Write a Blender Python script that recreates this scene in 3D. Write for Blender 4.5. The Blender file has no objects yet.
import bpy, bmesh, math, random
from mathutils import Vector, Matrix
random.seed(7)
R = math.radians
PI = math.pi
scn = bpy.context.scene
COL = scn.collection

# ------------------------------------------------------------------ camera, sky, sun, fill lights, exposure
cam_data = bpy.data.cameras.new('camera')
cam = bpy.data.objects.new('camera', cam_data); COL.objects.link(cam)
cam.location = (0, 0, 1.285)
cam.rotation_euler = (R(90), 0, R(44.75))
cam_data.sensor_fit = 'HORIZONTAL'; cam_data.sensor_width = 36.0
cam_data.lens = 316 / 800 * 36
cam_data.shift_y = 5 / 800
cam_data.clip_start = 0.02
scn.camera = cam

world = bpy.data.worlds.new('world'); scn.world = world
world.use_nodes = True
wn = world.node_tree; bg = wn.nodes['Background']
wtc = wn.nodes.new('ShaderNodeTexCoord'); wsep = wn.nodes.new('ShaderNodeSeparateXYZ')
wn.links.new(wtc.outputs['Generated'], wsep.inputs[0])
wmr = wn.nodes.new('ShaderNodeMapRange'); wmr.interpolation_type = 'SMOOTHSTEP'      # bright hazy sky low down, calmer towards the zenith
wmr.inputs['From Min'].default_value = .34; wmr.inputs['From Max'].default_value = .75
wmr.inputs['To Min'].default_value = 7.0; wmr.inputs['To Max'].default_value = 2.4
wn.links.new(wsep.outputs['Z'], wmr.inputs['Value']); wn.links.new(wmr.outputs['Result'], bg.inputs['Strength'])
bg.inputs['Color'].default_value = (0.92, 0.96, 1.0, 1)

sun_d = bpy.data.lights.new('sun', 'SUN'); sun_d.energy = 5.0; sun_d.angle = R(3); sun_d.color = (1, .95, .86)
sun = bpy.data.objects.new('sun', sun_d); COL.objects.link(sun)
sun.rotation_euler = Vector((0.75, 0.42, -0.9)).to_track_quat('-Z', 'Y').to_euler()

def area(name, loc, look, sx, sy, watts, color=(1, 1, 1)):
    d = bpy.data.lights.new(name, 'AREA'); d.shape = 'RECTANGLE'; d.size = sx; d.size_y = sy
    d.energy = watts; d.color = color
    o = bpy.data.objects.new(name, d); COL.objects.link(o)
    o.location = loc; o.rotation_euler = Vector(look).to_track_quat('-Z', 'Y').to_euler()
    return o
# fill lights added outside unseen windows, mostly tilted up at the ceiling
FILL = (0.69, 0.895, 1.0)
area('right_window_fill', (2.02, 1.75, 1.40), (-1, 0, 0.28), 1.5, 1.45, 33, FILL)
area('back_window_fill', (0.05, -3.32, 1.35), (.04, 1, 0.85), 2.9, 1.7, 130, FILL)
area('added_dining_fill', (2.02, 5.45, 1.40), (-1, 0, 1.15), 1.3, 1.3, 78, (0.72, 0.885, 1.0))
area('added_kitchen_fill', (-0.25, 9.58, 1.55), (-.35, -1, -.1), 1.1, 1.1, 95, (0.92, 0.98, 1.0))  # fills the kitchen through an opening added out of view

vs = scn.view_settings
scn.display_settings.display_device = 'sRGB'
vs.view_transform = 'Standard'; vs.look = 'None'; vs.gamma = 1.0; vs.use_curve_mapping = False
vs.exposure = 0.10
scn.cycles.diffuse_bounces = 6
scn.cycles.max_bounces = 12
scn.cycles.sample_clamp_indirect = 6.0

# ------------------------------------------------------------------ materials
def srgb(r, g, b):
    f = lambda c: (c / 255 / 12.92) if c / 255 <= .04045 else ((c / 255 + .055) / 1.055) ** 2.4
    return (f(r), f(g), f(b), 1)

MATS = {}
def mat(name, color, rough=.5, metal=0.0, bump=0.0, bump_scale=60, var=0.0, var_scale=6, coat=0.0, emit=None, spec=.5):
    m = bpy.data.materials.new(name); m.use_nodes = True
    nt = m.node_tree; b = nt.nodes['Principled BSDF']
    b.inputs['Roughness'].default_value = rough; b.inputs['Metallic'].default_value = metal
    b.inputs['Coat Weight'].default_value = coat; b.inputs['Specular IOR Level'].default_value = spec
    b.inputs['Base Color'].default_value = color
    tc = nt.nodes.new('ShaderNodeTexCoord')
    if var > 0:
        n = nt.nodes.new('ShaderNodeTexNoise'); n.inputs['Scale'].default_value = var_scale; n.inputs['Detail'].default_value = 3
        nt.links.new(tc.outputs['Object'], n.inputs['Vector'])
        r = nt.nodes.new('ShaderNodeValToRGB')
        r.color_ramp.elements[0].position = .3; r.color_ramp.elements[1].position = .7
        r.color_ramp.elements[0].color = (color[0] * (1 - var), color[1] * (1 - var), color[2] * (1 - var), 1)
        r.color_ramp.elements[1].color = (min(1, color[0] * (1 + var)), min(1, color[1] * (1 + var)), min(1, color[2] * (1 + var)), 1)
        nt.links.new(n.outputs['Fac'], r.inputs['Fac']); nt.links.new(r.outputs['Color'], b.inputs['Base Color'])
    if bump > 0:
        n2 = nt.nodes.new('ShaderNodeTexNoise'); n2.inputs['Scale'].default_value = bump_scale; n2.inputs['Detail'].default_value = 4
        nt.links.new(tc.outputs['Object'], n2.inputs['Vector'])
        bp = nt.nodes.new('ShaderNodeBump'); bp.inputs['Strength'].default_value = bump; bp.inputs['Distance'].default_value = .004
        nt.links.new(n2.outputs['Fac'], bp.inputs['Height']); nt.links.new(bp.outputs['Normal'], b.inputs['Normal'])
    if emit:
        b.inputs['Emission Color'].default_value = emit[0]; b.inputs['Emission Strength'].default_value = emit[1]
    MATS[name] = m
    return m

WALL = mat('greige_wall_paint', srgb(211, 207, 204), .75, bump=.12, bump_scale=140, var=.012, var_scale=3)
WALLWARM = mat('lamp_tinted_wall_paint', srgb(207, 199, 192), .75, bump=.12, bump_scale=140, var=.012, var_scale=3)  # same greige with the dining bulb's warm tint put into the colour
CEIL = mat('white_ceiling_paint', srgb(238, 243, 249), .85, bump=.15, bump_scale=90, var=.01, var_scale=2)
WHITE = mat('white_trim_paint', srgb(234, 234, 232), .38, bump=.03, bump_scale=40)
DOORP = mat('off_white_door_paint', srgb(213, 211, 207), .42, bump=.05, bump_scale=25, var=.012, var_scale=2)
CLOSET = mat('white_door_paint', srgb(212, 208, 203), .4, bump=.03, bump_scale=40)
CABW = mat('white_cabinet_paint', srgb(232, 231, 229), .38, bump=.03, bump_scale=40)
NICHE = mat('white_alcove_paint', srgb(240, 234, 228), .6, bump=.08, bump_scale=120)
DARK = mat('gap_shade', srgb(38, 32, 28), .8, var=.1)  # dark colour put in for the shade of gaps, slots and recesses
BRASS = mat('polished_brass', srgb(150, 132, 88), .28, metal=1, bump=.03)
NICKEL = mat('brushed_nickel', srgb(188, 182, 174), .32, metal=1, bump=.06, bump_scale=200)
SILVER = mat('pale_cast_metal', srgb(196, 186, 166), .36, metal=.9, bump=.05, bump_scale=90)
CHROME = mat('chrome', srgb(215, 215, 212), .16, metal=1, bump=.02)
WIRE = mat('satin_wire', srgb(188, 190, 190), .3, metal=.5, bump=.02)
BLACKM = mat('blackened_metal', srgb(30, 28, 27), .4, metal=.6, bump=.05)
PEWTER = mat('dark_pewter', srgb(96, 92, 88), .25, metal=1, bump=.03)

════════

**Your objective**: From the first line of the data above to the line holding "scn.camera = cam", reproduce each line exactly; emit no other lines.

**Solution to this problem**:
Write a Blender Python script that recreates this scene in 3D. Write for Blender 4.5. The Blender file has no objects yet.
import bpy, bmesh, math, random
from mathutils import Vector, Matrix
random.seed(7)
R = math.radians
PI = math.pi
scn = bpy.context.scene
COL = scn.collection

# ------------------------------------------------------------------ camera, sky, sun, fill lights, exposure
cam_data = bpy.data.cameras.new('camera')
cam = bpy.data.objects.new('camera', cam_data); COL.objects.link(cam)
cam.location = (0, 0, 1.285)
cam.rotation_euler = (R(90), 0, R(44.75))
cam_data.sensor_fit = 'HORIZONTAL'; cam_data.sensor_width = 36.0
cam_data.lens = 316 / 800 * 36
cam_data.shift_y = 5 / 800
cam_data.clip_start = 0.02
scn.camera = cam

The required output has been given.